### [Objective]
Quote the whole listing word for word. Do not include the pictures.

-- start Source material --

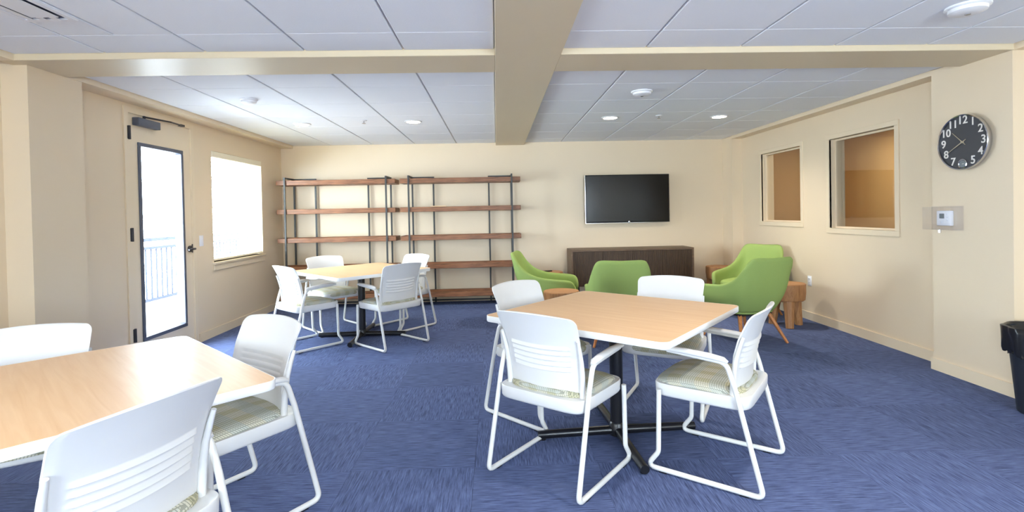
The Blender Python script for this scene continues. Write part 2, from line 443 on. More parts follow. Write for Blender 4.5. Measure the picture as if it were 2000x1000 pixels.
# ------------------------------------------------------------------ window with blind
win = link('window_1', None); win.location = (XL, 0, 0)
struct(win, 'bright left window with cream sill', 'window')
a, b, c, d = WIN
sash = MB()
for (p, q, r_, s2) in ((a, b, c, c+.045), (a, b, d-.045, d), (a, a+.045, c+.045, d-.045), (b-.045, b, c+.045, d-.045), (a+.045, b-.045, (c+d)/2-.02, (c+d)/2+.02)):
    sash.box(-WT, -WT+.04, p, q, r_, s2)
sash.build('sash', M_device, win)
MB().box(-WT+.018, -WT+.022, a+.04, b-.04, c+.04, d-.04).build('glass_pane', M_glass, win)
MB().rbox(-WT+.05, .035, a-.03, b+.03, c-.028, c, .006, 2).build('window_sill', M_trim, win, 40)
MB().rbox(-.001, .016, a-.015, b+.015, c-.095, c-.028, .003, 1).build('sill_apron', M_trim, win)
bl = thing('window_blind', 'cream horizontal slat blind lowered over the left window', 'blind', (XL, 0, 0))
MB().rbox(-.07, .006, a+.004, b-.004, d-.068, d-.002, .004, 1).build('valance', M_blind, bl)
nsl = 28; z_lo, z_hi = c+.055, d-.085
slat = MB().loft([[(x, y, .0035*(1-((x+.032)/.025)**2)+t) for x, t in ((-.057, 0), (-.045, 0), (-.032, 0), (-.019, 0), (-.007, 0), (-.007, -.0025), (-.032, -.0025), (-.057, -.0025))] for y in (a+.008, b-.008)]).mesh('slat', M_blind, 50)
for k in range(nsl):
    o = link('slat', slat, bl, (0, 0, z_lo+(z_hi-z_lo)*k/(nsl-1)))
MB().rbox(-.058, -.006, a+.008, b-.008, c+.012, c+.034, .004, 1).build('bottom_rail', M_blind, bl)
MB().tube([(-.0025, a+.06, d-.07), (-.0025, a+.06, d-.62)], .003, 6).build('tilt_wand', M_device, bl)
for y in (a+.22, (a+b)/2, b-.22):
    MB().box(-.006, -.0055, y-.002, y+.002, c+.03, d-.07).build('ladder_cord', M_blind, bl)
# windows added out of frame to bring in more daylight
def added_window(name, axis, h, label):
    o = link(name, None); struct(o, label, 'window')
    a, b, c, d = h
    rects = [(a, b, c, c+.04), (a, b, d-.04, d), (a, a+.04, c+.04, d-.04), (b-.04, b, c+.04, d-.04), ((a+b)/2-.02, (a+b)/2+.02, c+.04, d-.04)]
    f = MB()
    for (p, q, r2, s2) in rects:
        if axis == 'X': f.box(XL-WT, XL-WT+.04, p, q, r2, s2)
        else: f.box(p, q, YN-WT, YN-WT+.04, r2, s2)
    f.build('sash', M_device, o)
    g = MB()
    if axis == 'X': g.box(XL-WT+.018, XL-WT+.022, a+.04, b-.04, c+.04, d-.04)
    else: g.box(a+.04, b-.04, YN-WT+.018, YN-WT+.022, c+.04, d-.04)
    g.build('glass_pane', M_glass, o)
for i, h in enumerate(REAR_ADDED):
    added_window('window_%d' % (i+2), 'Y', h, ('left', 'right')[i]+' added daylight window in the wall behind the viewpoint')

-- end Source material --

### [Output for this exercise]
The Blender Python script for this scene continues. Write part 2, from line 443 on. More parts follow. Write for Blender 4.5. Measure the picture as if it were 2000x1000 pixels.
# ------------------------------------------------------------------ window with blind
win = link('window_1', None); win.location = (XL, 0, 0)
struct(win, 'bright left window with cream sill', 'window')
a, b, c, d = WIN
sash = MB()
for (p, q, r_, s2) in ((a, b, c, c+.045), (a, b, d-.045, d), (a, a+.045, c+.045, d-.045), (b-.045, b, c+.045, d-.045), (a+.045, b-.045, (c+d)/2-.02, (c+d)/2+.02)):
    sash.box(-WT, -WT+.04, p, q, r_, s2)
sash.build('sash', M_device, win)
MB().box(-WT+.018, -WT+.022, a+.04, b-.04, c+.04, d-.04).build('glass_pane', M_glass, win)
MB().rbox(-WT+.05, .035, a-.03, b+.03, c-.028, c, .006, 2).build('window_sill', M_trim, win, 40)
MB().rbox(-.001, .016, a-.015, b+.015, c-.095, c-.028, .003, 1).build('sill_apron', M_trim, win)
bl = thing('window_blind', 'cream horizontal slat blind lowered over the left window', 'blind', (XL, 0, 0))
MB().rbox(-.07, .006, a+.004, b-.004, d-.068, d-.002, .004, 1).build('valance', M_blind, bl)
nsl = 28; z_lo, z_hi = c+.055, d-.085
slat = MB().loft([[(x, y, .0035*(1-((x+.032)/.025)**2)+t) for x, t in ((-.057, 0), (-.045, 0), (-.032, 0), (-.019, 0), (-.007, 0), (-.007, -.0025), (-.032, -.0025), (-.057, -.0025))] for y in (a+.008, b-.008)]).mesh('slat', M_blind, 50)
for k in range(nsl):
    o = link('slat', slat, bl, (0, 0, z_lo+(z_hi-z_lo)*k/(nsl-1)))
MB().rbox(-.058, -.006, a+.008, b-.008, c+.012, c+.034, .004, 1).build('bottom_rail', M_blind, bl)
MB().tube([(-.0025, a+.06, d-.07), (-.0025, a+.06, d-.62)], .003, 6).build('tilt_wand', M_device, bl)
for y in (a+.22, (a+b)/2, b-.22):
    MB().box(-.006, -.0055, y-.002, y+.002, c+.03, d-.07).build('ladder_cord', M_blind, bl)
# windows added out of frame to bring in more daylight
def added_window(name, axis, h, label):
    o = link(name, None); struct(o, label, 'window')
    a, b, c, d = h
    rects = [(a, b, c, c+.04), (a, b, d-.04, d), (a, a+.04, c+.04, d-.04), (b-.04, b, c+.04, d-.04), ((a+b)/2-.02, (a+b)/2+.02, c+.04, d-.04)]
    f = MB()
    for (p, q, r2, s2) in rects:
        if axis == 'X': f.box(XL-WT, XL-WT+.04, p, q, r2, s2)
        else: f.box(p, q, YN-WT, YN-WT+.04, r2, s2)
    f.build('sash', M_device, o)
    g = MB()
    if axis == 'X': g.box(XL-WT+.018, XL-WT+.022, a+.04, b-.04, c+.04, d-.04)
    else: g.box(a+.04, b-.04, YN-WT+.018, YN-WT+.022, c+.04, d-.04)
    g.build('glass_pane', M_glass, o)
for i, h in enumerate(REAR_ADDED):
    added_window('window_%d' % (i+2), 'Y', h, ('left', 'right')[i]+' added daylight window in the wall behind the viewpoint')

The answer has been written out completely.